UCTAT Newsletter n.28 – novembre 2020
di Martino Mocchi
La digitalizzazione del progetto ha rappresentato uno degli stravolgimenti più rilevanti nel modo di concepire l’architettura negli ultimi 30 anni. Un radicale cambio di paradigma, che sta segnando una linea di demarcazione inequivocabile tra “prima” e “dopo”. Con dei significativi problemi di “aggiornamento” – sia di tipo tecnologico-informatico sia soprattutto di competenze e di visioni – che stanno ridefinendo i rapporti tra piccoli e grandi studi professionali, Enti amministrativi e dell’istruzione. Il dibattito in corso tra detrattori e sostenitori del BIM rappresenta bene la difficoltà: ponendo a confronto una nuova generazione, sostenuta da una rapidità esecutiva senza precedenti, e una classe forse “sorpassata”, ma ancora protagonista di un momento storico-teorico per alcuni versi irripetibile, che ha segnato in modo indelebile la riflessione architettonica contemporanea.
Per non assumere posizioni inutilmente riduttive, si vorrebbe partire dalla trasformazione cognitiva implicata in questo passaggio. L’appiattimento del mondo sulle due dimensioni dello schermo sta infatti producendo un impoverimento delle categorie percettive e emozionali coinvolte nella sua fruizione. Laddove il percorso del disegno richiedeva all’architetto la messa in gioco di una propria esperienza corporea, che anticipava la qualità dello spazio progettato, oggi la possibilità di svolgere ogni operazione progettuale attraverso il “click” uniforma la risposta fisiologica, facendo emergere un modello spaziale semplificato e puramente “estetico”.

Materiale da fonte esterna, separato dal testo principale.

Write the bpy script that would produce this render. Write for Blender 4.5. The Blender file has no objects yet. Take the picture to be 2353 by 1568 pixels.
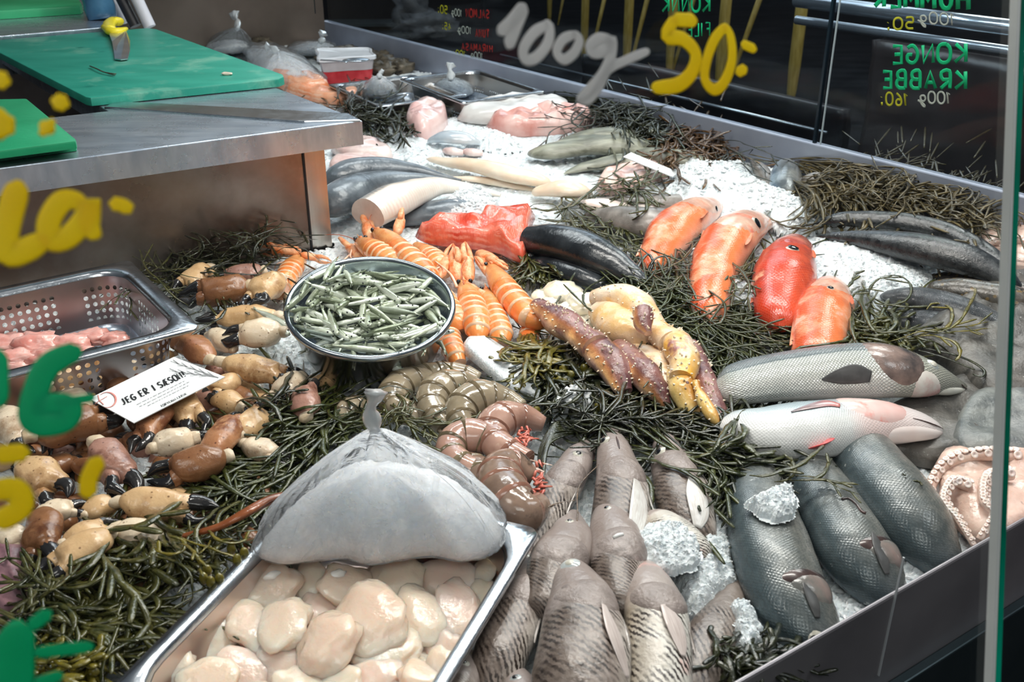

Se da un lato è indubbio che l’informatica sta mettendo a disposizione degli efficaci e inediti strumenti di rappresentazione dello spazio, dall’altro lato non bisogna quindi perdere l’attenzione per le conseguenze che tale processo determina. Pena l’esclusione dai riferimenti del progetto di quel concetto di “vissuto” – come lo definiva Paci – determinante per comprendere le relazioni tra gli utenti e i loro ambienti nei reali percorsi dell’abitare. Una dinamica che rischia di accrescere la frattura tra il visivo e il resto del percettivo, riducendo la qualità del progetto alla semplice piacevolezza della sua “immagine”.
Un’occasione di riflessione su questo tema è rappresentata dalla mostra che si è tenuta in ottobre e novembre presso la Biblioteca Braidense, dedicata a uno dei più celebri disegnatori e incisori della storia moderna: Giovanni Battista Piranesi.
Le opere esibite – perlopiù acquaforti – tentano di ripercorrere l’excursus artistico dell’architetto veneziano, a partire dalla sua attenzione per il decoro fino alle più famose vedute di Roma. Le stampe, realizzate da Piranesi stesso, si fanno ancora oggi testimoni di una assoluta qualità, sia compositiva sia di scelte tecniche e di materiali.
Particolarmente significativo il ciclo “Invenzioni Capricci di Carceri”, realizzato tra il 1745 e il 1750, in cui Piranesi dà forma a spazi immaginari, dove l’atteggiamento descrittivo lascia ampiamente spazio a una rappresentazione emozionale e atmosferica dei luoghi. Le enormi stanze interne delle prigioni sono rappresentate attraverso prospettive ambigue, che pongono l’accento su strani oggetti di tortura, sbuffi di vapore, interminabili scalinate apparentemente senza meta. Quadri di dantesca memoria, che hanno l’ambizione di restituire scene mentali più che spazi possibili. In un intreccio di piani, sequenze, pieni e vuoti che assumono significato emotivo ben prima che geometrico. Rendendo chiaramente conto di come la rappresentazione possa veicolare l’espressività emozionale dello spazio, farsene in un certo senso condizione.
E pare di vederlo, Piranesi, intento a graffiare e corrodere tavole di metallo con l’ausilio dell’acido, immerso nell’odore del mastice e della cera. In un “fare” il disegno che nasce dalla tecnica della bottega, da un movimento e da un atto produttivo ben lontano dalla pomposità aristocratica e statica di alcuni suoi ritratti che ci sono stati tramandati.
Quello che emerge da queste tavole è la capacità della linea di farsi volume, diventare espressione e veicolo di una profonda comprensione dello spazio, che muove dalla costruzione dell’umidità e del calore, dalla confusione, dalla sovrapposizione degli stimoli e delle impressioni percettive.
Una consapevolezza a cui il moderno progettista, armato di touchpad e di mouse, non può e non deve rinunciare: affinché le nuove tecnologie diventino veramente un’opportunità, e non il debole surrogato di un “fare” che ha perso la propria ragion d’essere.